Given task: Return only what lies between the first line of the entries and the line containing "BK, .11), KICK)", both lines included.

* * * *

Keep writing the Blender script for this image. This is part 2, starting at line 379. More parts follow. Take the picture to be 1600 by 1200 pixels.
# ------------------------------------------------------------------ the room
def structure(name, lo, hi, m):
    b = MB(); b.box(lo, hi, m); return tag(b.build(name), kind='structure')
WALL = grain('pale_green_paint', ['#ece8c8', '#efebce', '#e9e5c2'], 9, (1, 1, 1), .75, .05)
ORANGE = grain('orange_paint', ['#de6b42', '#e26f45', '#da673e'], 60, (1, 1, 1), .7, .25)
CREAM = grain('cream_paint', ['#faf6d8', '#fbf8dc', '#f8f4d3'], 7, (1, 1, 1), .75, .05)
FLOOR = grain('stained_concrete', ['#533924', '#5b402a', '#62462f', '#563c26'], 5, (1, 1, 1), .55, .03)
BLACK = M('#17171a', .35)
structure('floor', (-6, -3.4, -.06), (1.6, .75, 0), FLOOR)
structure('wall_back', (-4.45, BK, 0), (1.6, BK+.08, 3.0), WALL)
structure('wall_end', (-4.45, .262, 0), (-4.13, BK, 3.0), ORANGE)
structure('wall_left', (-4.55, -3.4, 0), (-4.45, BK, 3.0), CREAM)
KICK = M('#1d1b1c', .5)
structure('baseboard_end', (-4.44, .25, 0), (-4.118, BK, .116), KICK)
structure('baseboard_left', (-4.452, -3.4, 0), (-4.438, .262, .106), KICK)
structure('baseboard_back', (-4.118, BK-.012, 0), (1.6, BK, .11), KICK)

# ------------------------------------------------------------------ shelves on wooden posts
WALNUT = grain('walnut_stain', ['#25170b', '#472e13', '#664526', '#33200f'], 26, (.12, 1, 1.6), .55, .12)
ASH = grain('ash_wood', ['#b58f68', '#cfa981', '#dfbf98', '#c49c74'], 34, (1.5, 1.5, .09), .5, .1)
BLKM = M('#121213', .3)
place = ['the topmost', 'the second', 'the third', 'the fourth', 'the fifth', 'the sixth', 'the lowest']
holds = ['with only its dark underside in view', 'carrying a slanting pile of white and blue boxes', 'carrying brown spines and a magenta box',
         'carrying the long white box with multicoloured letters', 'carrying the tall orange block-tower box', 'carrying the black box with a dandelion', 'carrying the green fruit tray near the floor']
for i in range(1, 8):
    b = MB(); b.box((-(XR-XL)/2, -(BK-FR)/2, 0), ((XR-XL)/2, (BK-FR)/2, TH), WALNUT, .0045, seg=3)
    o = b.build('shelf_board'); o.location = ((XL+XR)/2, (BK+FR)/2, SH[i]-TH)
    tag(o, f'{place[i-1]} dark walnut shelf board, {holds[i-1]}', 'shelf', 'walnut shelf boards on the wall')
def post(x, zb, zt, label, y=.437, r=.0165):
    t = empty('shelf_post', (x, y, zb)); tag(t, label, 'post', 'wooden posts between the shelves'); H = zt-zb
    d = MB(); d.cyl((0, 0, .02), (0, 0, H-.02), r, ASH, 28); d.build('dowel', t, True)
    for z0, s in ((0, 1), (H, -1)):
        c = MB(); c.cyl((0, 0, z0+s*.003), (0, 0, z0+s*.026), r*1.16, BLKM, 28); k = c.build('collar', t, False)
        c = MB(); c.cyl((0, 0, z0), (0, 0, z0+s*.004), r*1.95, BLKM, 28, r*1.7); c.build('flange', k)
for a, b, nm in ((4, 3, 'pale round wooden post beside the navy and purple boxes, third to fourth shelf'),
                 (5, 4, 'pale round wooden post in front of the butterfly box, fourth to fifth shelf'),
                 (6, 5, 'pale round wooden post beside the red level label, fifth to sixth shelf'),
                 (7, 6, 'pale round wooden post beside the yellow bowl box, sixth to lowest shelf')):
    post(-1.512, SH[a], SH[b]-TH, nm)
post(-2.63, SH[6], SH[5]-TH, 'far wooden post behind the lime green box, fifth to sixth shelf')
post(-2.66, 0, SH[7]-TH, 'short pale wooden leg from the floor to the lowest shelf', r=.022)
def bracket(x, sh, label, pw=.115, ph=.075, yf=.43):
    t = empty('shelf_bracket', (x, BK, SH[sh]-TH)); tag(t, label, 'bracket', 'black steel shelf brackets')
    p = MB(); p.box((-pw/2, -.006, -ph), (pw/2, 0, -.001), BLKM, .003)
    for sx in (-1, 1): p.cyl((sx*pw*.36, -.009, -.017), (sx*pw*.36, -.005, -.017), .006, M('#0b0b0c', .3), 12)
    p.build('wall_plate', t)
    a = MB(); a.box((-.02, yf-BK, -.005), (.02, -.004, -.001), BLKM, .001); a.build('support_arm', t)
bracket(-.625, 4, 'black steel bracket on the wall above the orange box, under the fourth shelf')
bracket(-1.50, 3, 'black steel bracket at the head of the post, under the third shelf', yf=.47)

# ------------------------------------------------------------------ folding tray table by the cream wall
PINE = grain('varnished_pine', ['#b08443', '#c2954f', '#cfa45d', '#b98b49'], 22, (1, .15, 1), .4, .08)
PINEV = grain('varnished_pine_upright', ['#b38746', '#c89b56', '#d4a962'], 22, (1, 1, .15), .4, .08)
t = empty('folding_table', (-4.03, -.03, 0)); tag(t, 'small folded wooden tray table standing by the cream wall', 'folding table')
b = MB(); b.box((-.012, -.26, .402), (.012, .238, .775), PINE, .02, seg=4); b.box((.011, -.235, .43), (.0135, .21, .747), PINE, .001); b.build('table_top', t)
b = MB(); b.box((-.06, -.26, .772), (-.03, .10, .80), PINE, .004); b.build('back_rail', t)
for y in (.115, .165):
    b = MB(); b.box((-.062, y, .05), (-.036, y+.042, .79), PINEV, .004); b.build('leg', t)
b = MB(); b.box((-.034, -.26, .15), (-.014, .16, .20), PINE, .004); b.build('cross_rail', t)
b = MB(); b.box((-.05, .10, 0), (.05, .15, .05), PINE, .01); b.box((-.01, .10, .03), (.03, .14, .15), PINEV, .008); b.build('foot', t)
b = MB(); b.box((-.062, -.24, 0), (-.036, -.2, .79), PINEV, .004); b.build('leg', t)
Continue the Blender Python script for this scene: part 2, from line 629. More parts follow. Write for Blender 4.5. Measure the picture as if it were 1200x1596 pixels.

* * * *

Correct answer:
Keep writing the Blender script for this image. This is part 2, starting at line 379. More parts follow. Take the picture to be 1600 by 1200 pixels.
# ------------------------------------------------------------------ the room
def structure(name, lo, hi, m):
    b = MB(); b.box(lo, hi, m); return tag(b.build(name), kind='structure')
WALL = grain('pale_green_paint', ['#ece8c8', '#efebce', '#e9e5c2'], 9, (1, 1, 1), .75, .05)
ORANGE = grain('orange_paint', ['#de6b42', '#e26f45', '#da673e'], 60, (1, 1, 1), .7, .25)
CREAM = grain('cream_paint', ['#faf6d8', '#fbf8dc', '#f8f4d3'], 7, (1, 1, 1), .75, .05)
FLOOR = grain('stained_concrete', ['#533924', '#5b402a', '#62462f', '#563c26'], 5, (1, 1, 1), .55, .03)
BLACK = M('#17171a', .35)
structure('floor', (-6, -3.4, -.06), (1.6, .75, 0), FLOOR)
structure('wall_back', (-4.45, BK, 0), (1.6, BK+.08, 3.0), WALL)
structure('wall_end', (-4.45, .262, 0), (-4.13, BK, 3.0), ORANGE)
structure('wall_left', (-4.55, -3.4, 0), (-4.45, BK, 3.0), CREAM)
KICK = M('#1d1b1c', .5)
structure('baseboard_end', (-4.44, .25, 0), (-4.118, BK, .116), KICK)
structure('baseboard_left', (-4.452, -3.4, 0), (-4.438, .262, .106), KICK)
structure('baseboard_back', (-4.118, BK-.012, 0), (1.6, BK, .11), KICK)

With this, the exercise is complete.